Exactly! Is that wrong?

Yes, because you have not allowed for the relativity of simultaneity. The length of the rod is the distance between where the ends are at the same time. In the frame in which the rod is at rest one end might be at the origin $(x=0,t=0)$ at time zero and the other end at the event $(x=L,t=0)$; we correctly calculate that the length of the rod is $L$. However, when we Lorentz-transform these two events to find their coordinates in the primed frame, we get $(x'=0,t'=0)$ and $(x'=\gamma L,t'=-\gamma vL)$; because the time coordinates are different these are not the positions of the end of the rod in the primed frame at the same time so $\gamma L$, the difference between the $x'$ coordinates is not the length of the rod in the primed frame.
You may find tht if you plot the paths of the two endpoints of the rod on a Minkowski spacetime diagram you'll get a better intuitive feel for what's going on, and a Google search for "relativity length contraction derivation" will find a derivation that steps through the algebra needed to find the event that corresponds to the position of the end of the rod at time zero in the primed frame, which will turn out to be $(x'=L/\gamma,t'=0)$.

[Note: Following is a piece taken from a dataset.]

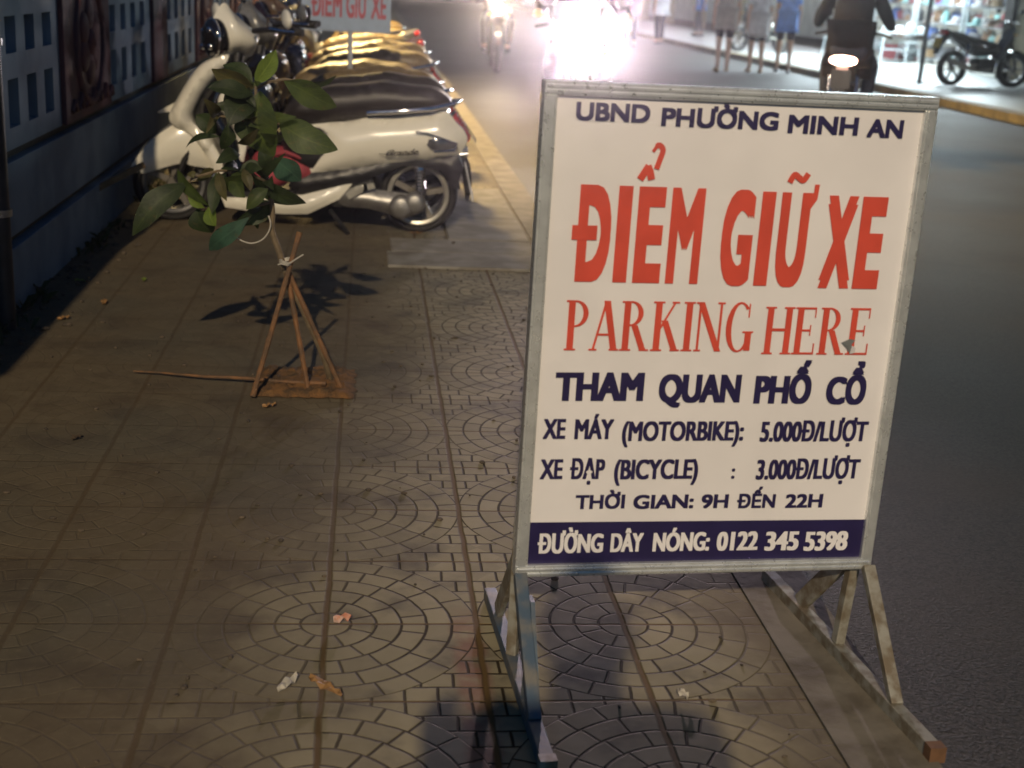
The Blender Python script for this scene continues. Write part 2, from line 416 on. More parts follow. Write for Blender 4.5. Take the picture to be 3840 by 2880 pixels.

And you are not the first person to have discovered this relativity of simultaneity pitfall the hard way... There's a reason why @PeroK was able to guess with high confidence what you did, and why @Orodruin's signature is what it is...

 

[Herman Trivilino]

I just substituted the values of x=0, x=1 in the first equation (see attached) & got the difference (X1'-X0') for the length of the metre rod in K'.

The only mistake you're making there is to assume that $x'_1-x'_0$ is the length of the rod. It's not. It's the difference in the positions of the ends of the rod taken at two different times.

By the way, it would make your posts more readable if you use LaTeX to write your mathematical expressions.